Character Encoding Problems

# Check file encoding
file -bi filename.txt

# Convert encoding before folding
iconv -f unknown-encoding -t utf-8 file.txt | fold -w 80

# Handle byte order marks (BOM)
sed '1s/^\xEF\xBB\xBF//' file.txt | fold -w 80

Performance Issues

# Process files in chunks for better performance
split -l 50000 large_file.txt temp_
for temp in temp_*; do
fold -w 80 "$temp" >> output.txt
rm "$temp"
done

# Use temporary files for complex pipelines
cat huge_file.txt | fold -w 80 > temp_formatted.txt
grep "pattern" temp_formatted.txt

Line Ending Issues

# Convert Windows line endings to Unix
dos2unix file.txt
fold -w 80 file.txt

# Handle mixed line endings
sed 's/\r$//' file.txt | fold -w 80

# Preserve original line endings if needed
fold -w 80 file.txt | sed 's/$/\r/' > windows_formatted.txt
  • fmt - Format text paragraphs with more sophisticated options
  • pr - Convert text files for printing
  • expand - Convert tabs to spaces
  • unexpand - Convert spaces to tabs
  • cut - Remove sections from lines
  • column - Columnate input
  • awk - Pattern scanning and processing language
  • sed - Stream editor for filtering and transforming text
  • nl - Number lines of files
  • cat - Concatenate files and print on standard output
  • less - Display file content with pagination
  • more - Display file content page by page

Best Practices

  1. Use -s flag for text documents to break at word boundaries and maintain readability
  2. Consider character encoding when working with multibyte characters; use -c for proper handling
  3. Match output width to target display (terminal, printer, email) for optimal formatting
  4. Preserve original files by redirecting output to new files rather than overwriting
  5. Test with sample data before processing large files to ensure desired formatting
  6. Use appropriate width for different contexts (72 for email, 80 for terminals, custom for specific displays)
  7. Handle encoding properly when processing files with special characters or different charsets
  8. Pipeline responsibly to avoid excessive memory usage with large files
  9. Consider using fmt for more sophisticated paragraph formatting when needed
  10. Backup important files before batch processing operations

Performance Tips

  1. Use -b for byte-based processing when working with pure ASCII text for better performance
  2. Process files in chunks when dealing with very large files to avoid memory issues
  3. Avoid unnecessary piping by using fold directly on files when possible
  4. Consider fmt for paragraph text as it may be more efficient for natural language formatting
  5. Use appropriate buffer sizes when integrating fold into complex pipelines
  6. Monitor resource usage when processing multiple large files sequentially
  7. Leverage shell built-ins for simple width detection ($COLUMNS) to avoid external calls
  8. Cache formatted output when the same files need to be displayed multiple times

The fold command is a simple yet powerful utility for text formatting and display preparation.

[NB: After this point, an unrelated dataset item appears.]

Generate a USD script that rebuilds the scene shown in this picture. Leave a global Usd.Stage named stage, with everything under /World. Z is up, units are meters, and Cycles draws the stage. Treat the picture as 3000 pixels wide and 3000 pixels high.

Its ability to handle various character encodings, word boundary detection, and seamless integration into text processing pipelines makes it an essential tool for system administrators, developers, and anyone working with text files in Unix-like environments. Whether formatting logs for terminal display, preparing documents for email, or ensuring consistent text width in automated processes, fold provides reliable and efficient line-wrapping functionality.